Cooperative Institute for Research in Environmental Sciences
Thursday, May 10, 2018

In 2016’s Record Arctic Warmth, a Glimpse of the Future

aerial view of the Barrow Arctic Ocean Observatory

A new analysis of the extraordinary heat that affected the Arctic in 2016 finds that it could not have happened without the steep increases in greenhouse gas concentrations caused by human activity, and resulting loss of sea ice, over the past 150 years.

Evaluating ocean and atmospheric observations with advanced modeling tools, scientists from NOAA and CIRES found that about 60 percent of 2016’s record warmth was caused by record-low sea ice observed that year, and the ensuing transfer of ocean heat to the atmosphere across wide expanses of ice-free or barely frozen Arctic Ocean.

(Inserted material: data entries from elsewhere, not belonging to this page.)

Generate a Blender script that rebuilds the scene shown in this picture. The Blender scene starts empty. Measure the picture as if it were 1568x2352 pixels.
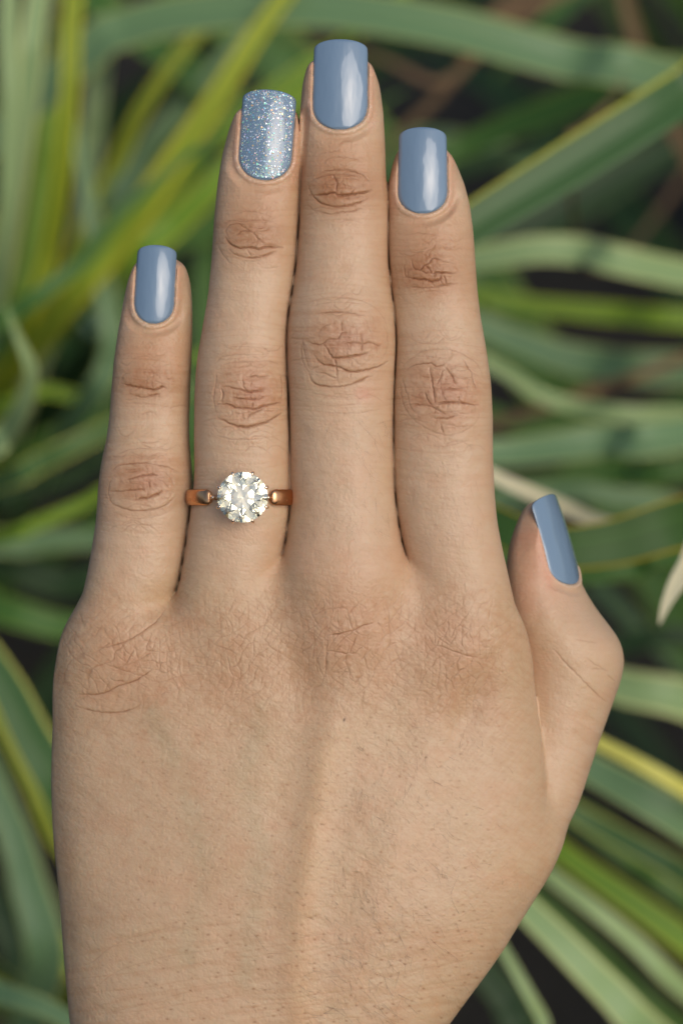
import bpy, bmesh, math, random
import numpy as np
from mathutils import Matrix, Vector

# ------------------------------------------------------------------ frame
S = 0.073            # millimetres per tracing unit in the plane of the hand
D = 500.0            # millimetres from the camera to that plane
PITCH = 40.0         # camera looks down by this many degrees
HAND_H = 0.62        # height of the hand above the ground, metres
M = Matrix.Translation((0, 0, HAND_H)) @ Matrix.Rotation(math.radians(90 - PITCH), 4, 'X')
MI = M.inverted()

def P(px, py, z=0.0):
    """tracing units + height z (mm) above the hand plane -> local mm"""
    k = (D - z) / D * S
    return np.array([(px - 784.0) * k, (1176.0 - py) * k, z])

def topix(x, y, z):
    k = D / (D - z) / S
    return 784.0 + x * k, 1176.0 - y * k

# ------------------------------------------------------------------ camera, sky, sun, exposure
sc = bpy.context.scene
cam_d = bpy.data.cameras.new('camera')
cam = bpy.data.objects.new('camera', cam_d)
sc.collection.objects.link(cam)
cam.matrix_world = M @ Matrix.Translation((0, 0, D / 1000))
cam_d.sensor_fit = 'VERTICAL'
cam_d.sensor_height = 36.0
cam_d.sensor_width = 24.0
cam_d.lens = 36.0 * D / (2352 * S)
cam_d.clip_start = 0.01
cam_d.clip_end = 500
cam_d.dof.use_dof = True
cam_d.dof.focus_distance = (D - 6.5) / 1000
cam_d.dof.aperture_fstop = 12.5
cam_d.dof.aperture_blades = 9
sc.camera = cam

SUN_EL, SUN_AZ = 46.0, 142.0     # azimuth clockwise from +Y (the viewing direction)
w = bpy.data.worlds.new('World'); sc.world = w; w.use_nodes = True
nt = w.node_tree; nt.nodes.clear()
sky = nt.nodes.new('ShaderNodeTexSky'); sky.sky_type = 'NISHITA'
sky.sun_disc = False
sky.sun_elevation = math.radians(SUN_EL); sky.sun_rotation = math.radians(SUN_AZ)
sky.air_density = 1.0; sky.dust_density = 4.0; sky.ozone_density = 1.0
bg = nt.nodes.new('ShaderNodeBackground'); bg.inputs['Strength'].default_value = 0.115
wo = nt.nodes.new('ShaderNodeOutputWorld')
nt.links.new(sky.outputs[0], bg.inputs[0]); nt.links.new(bg.outputs[0], wo.inputs[0])
sun_d = bpy.data.lights.new('sun', 'SUN'); sun = bpy.data.objects.new('sun', sun_d)
sc.collection.objects.link(sun)
sun_d.energy = 0.95; sun_d.angle = math.radians(46); sun_d.color = (1.0, 0.96, 0.90)
a_, e_ = math.radians(SUN_AZ), math.radians(SUN_EL)
sdir = Vector((math.sin(a_) * math.cos(e_), math.cos(a_) * math.cos(e_), math.sin(e_)))
sun.rotation_euler = sdir.to_track_quat('Z', 'Y').to_euler()
sc.view_settings.view_transform = 'Standard'
sc.view_settings.look = 'None'
sc.view_settings.exposure = 0.1
sc.view_settings.gamma = 1.0
sc.view_settings.use_curve_mapping = False
sc.cycles.use_denoising = True
sc.cycles.max_bounces = 14
sc.cycles.transmission_bounces = 14
sc.cycles.glossy_bounces = 6
sc.cycles.diffuse_bounces = 3
sc.cycles.transparent_max_bounces = 8
sc.cycles.sample_clamp_indirect = 8

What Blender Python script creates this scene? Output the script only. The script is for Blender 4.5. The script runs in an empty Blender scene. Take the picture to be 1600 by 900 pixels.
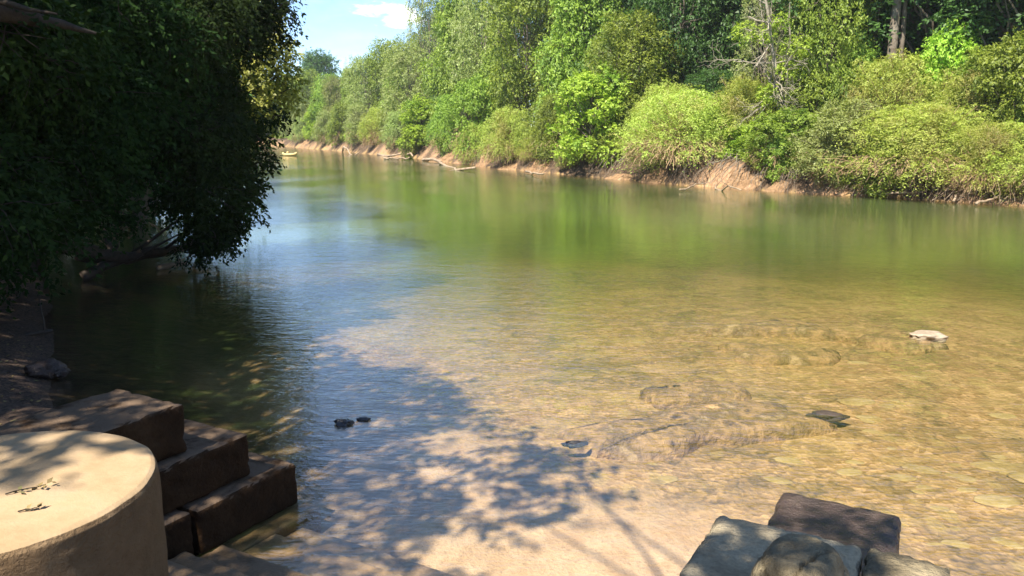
import bpy, bmesh, math, random
import numpy as np
from mathutils import Vector, noise as mnoise
R = math.radians
C = bpy.context.scene.collection
rng = np.random.default_rng(7)
random.seed(7)

# ------------------------------------------------------------------ helpers
F = 1256.0; PITCH = R(11.0); CAMZ = 3.0
cP, sP = math.cos(PITCH), math.sin(PITCH)
def at(x, y, z=0.0):
    """ground point seen at photo pixel (x, y) at height z"""
    dx = (x-800)/F; dz = -(y-450)/F
    r = np.array([dx, cP+dz*sP, -sP+dz*cP]); return r*((z-CAMZ)/r[2]) + np.array([0, 0, CAMZ])
def atd(x, y, d):
    """point at depth d along the view towards photo pixel (x, y)"""
    dx = (x-800)/F; dz = -(y-450)/F
    r = np.array([dx, cP+dz*sP, -sP+dz*cP]); return r*(d/r[1]) + np.array([0, 0, CAMZ])
def nrm(v): return v/np.maximum(np.linalg.norm(v, axis=-1, keepdims=True), 1e-9)
def sm(x): x = np.clip(x, 0, 1); return x*x*(3-2*x)
_tab = np.random.default_rng(3).random((256, 256))
def vn(x, y):
    xi = np.floor(x).astype(int); yi = np.floor(y).astype(int); fx = x-xi; fy = y-yi
    fx = fx*fx*(3-2*fx); fy = fy*fy*(3-2*fy)
    a = _tab[xi % 256, yi % 256]; b = _tab[(xi+1) % 256, yi % 256]; c = _tab[xi % 256, (yi+1) % 256]; d = _tab[(xi+1) % 256, (yi+1) % 256]
    return (a*(1-fx)+b*fx)*(1-fy)+(c*(1-fx)+d*fx)*fy
def fbm(x, y, o=4):
    s = 0; a = .5
    for k in range(o): s = s+a*(vn(x*2**k+17*k, y*2**k+31*k)-.5); a *= .5
    return s*2

def tag(o, label=None, cat=None, group=None, kind=None):
    if label: o['label'] = label
    if cat: o['category'] = cat
    if group: o['group'] = group
    if kind: o['kind'] = kind
    return o
def link(name, me, mat, parent=None):
    o = bpy.data.objects.new(name, me); C.objects.link(o)
    if mat and not me.materials: me.materials.append(mat)
    if parent: o.parent = parent
    return o
def empty(name, loc=(0, 0, 0), rz=0):
    o = bpy.data.objects.new(name, None); C.objects.link(o); o.location = loc; o.rotation_euler = (0, 0, rz); return o
def npmesh(name, V, Q, attrs=None, smooth=False):
    """mesh of quads from arrays"""
    V = np.asarray(V, np.float32).reshape(-1, 3); Q = np.asarray(Q, np.int32).reshape(-1, 4)
    me = bpy.data.meshes.new(name)
    me.vertices.add(len(V)); me.vertices.foreach_set('co', V.ravel())
    me.loops.add(Q.size); me.loops.foreach_set('vertex_index', Q.ravel())
    me.polygons.add(len(Q)); me.polygons.foreach_set('loop_start', np.arange(0, Q.size, 4, dtype=np.int32))
    me.polygons.foreach_set('loop_total', np.full(len(Q), 4, np.int32))
    if smooth: me.polygons.foreach_set('use_smooth', np.ones(len(Q), bool))
    me.update(calc_edges=True)
    for k, a in (attrs or {}).items():
        at_ = me.attributes.new(k, 'FLOAT', 'POINT'); at_.data.foreach_set('value', np.asarray(a, np.float32).ravel())
    return me
def copy_tree(o, parent=None):
    c = o.copy(); C.objects.link(c)
    if parent: c.parent = parent
    for ch in list(o.children): copy_tree(ch, c)
    return c

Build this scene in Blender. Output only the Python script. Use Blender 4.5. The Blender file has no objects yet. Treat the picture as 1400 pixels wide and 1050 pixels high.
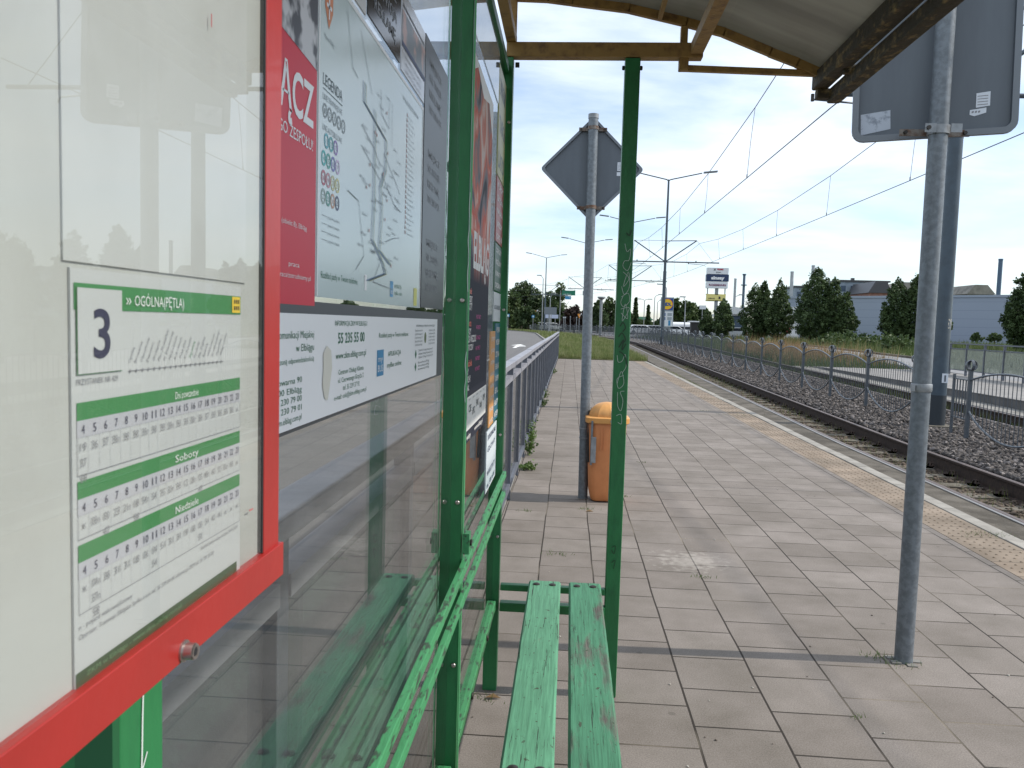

However, Arctic sea ice loss alone was insufficient to explain the totality of record warmth, the researchers said. Influences from outside the Arctic, such as the 2015-16 El Niño and remarkable intrusions of warm air that originated from outside the Arctic Circle, were also factors causing the 2016 extreme warmth.

The research team concluded that there was near-zero probability that the Arctic would be as warm as it was in 2016 if greenhouse gas concentrations, ocean temperatures, and sea ice were at late 19th Century levels. The new research appears online in the journal Weather and Climate Extremes.

CIRES' Lantao Sun, who works in the NOAA Earth System Research Laboratories, is the lead author on this study.